A girl wearing a shirt that prompted teachers to tell her to cover it up because it contained an “offensive message” received support from her family, ultimately leading to an apology by administrators.
Emery Smith, a seventh-grade student at Fort Bragg’s Albritton Middle School in North Carolina, donned the shirt on a recent school day.
The black shirt is emblazoned with five lines of white text that reads, “Why be racist, sexist, homophobic, or transphobic when you could just be quiet?”
Singer Frank Ocean wore a similar shirt at a 2017 music festival.
Some teachers found the message on the shirt “offensive” and asked Emery to cover up the text, her mother Katie Moore Smith wrote on Facebook. The school called her father, a soldier at Fort Bragg, to inform him of the situation.
Smith said she later went to the school to speak with administrators including the assistant principal.
“He was not entirely forthcoming and was clearly trying to watch his words,” Smith wrote on Facebook. “He did say that he personally did not find the shirt offensive, and he alluded to the problem being with the phobias.”
Smith said that Emery was trying to support people who identify with the “marginalized categories” listed on the shirt. Smith removed Emery from the school for the rest of the day and threatened to take her out of the class of the teacher who originally reported the shirt for good.
A number of Facebook users responding to pictures that Smith posted showing Emery wearing the shirt and her father wearing his fatigues expressed support for the girl.

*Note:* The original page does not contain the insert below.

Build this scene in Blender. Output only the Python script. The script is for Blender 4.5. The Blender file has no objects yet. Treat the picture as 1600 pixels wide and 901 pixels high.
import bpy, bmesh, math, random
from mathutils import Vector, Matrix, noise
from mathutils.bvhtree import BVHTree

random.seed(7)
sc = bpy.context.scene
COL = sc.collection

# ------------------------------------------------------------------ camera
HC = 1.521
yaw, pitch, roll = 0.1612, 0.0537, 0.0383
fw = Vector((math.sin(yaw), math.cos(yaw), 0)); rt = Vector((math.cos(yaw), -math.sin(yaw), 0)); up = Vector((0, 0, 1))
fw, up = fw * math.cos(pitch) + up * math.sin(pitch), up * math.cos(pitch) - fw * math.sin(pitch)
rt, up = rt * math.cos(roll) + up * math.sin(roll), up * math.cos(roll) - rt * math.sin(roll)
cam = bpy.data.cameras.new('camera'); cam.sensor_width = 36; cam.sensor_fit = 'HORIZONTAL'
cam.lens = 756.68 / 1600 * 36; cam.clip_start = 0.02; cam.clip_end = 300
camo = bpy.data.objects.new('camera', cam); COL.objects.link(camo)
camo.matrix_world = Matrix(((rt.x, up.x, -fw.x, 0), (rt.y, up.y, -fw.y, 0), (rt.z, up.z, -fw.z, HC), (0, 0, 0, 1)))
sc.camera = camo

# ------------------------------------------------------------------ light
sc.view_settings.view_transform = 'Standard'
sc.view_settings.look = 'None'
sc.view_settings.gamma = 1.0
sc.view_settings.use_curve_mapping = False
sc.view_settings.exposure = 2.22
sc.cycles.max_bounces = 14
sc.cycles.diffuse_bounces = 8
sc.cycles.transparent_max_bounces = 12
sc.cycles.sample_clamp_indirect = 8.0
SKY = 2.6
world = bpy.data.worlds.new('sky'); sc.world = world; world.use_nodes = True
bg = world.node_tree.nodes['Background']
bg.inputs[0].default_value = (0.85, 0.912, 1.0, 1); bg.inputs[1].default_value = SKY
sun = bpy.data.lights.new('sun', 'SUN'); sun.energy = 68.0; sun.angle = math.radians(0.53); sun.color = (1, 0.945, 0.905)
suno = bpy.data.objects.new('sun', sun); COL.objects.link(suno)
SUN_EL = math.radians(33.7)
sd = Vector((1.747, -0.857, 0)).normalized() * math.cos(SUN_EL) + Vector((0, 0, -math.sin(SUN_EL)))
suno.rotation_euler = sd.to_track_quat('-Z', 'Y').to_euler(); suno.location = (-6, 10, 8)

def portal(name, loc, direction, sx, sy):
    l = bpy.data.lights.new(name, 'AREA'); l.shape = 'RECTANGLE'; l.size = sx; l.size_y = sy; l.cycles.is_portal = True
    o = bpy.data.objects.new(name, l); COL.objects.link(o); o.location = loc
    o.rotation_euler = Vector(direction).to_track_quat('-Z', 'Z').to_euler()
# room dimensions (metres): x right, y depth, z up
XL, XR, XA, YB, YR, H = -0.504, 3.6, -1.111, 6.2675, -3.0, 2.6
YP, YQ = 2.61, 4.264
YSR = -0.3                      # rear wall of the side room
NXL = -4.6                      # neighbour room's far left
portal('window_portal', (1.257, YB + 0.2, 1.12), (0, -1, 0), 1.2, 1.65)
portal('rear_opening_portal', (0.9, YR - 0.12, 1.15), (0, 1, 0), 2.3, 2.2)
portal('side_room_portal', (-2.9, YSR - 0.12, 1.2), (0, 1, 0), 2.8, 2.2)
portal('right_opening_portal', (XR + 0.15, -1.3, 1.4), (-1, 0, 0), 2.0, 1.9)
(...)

Public Affairs Officer Jade Fulce with the Department of Defense Education Activity told the broadcaster that an apology was issued to the family on the same day that Emery was told to cover up the shirt.
“Students are at the heart of everything we do. After further review of our dress code policies, we realized that the shirt did not violate our policies,” Fulce said. “The school reached out to the parents and apologized that same day.”
Smith said in an update that the school’s principal was corresponding with her directly on the matter.
“We really do not think this problem is unique to her school. The Principal has taken accountability directly with me,” she wrote. “I personally would love for Emery to see first hand what accountability looks like when adults admit their wrongdoing, apologize, and start making changes to show they mean what they say.”
She also said that Emery “just expressed a few weeks ago that she wished she could get more actively involved in social change and out of nowhere this situation has given her an opportunity.”
“When she realized that this exposure could lead to helping educate other children and families and maybe even some kind of reform within the educational system, her eyes lit up at that opportunity! I’m thrilled that I get to be on this journey with her,” Smith added.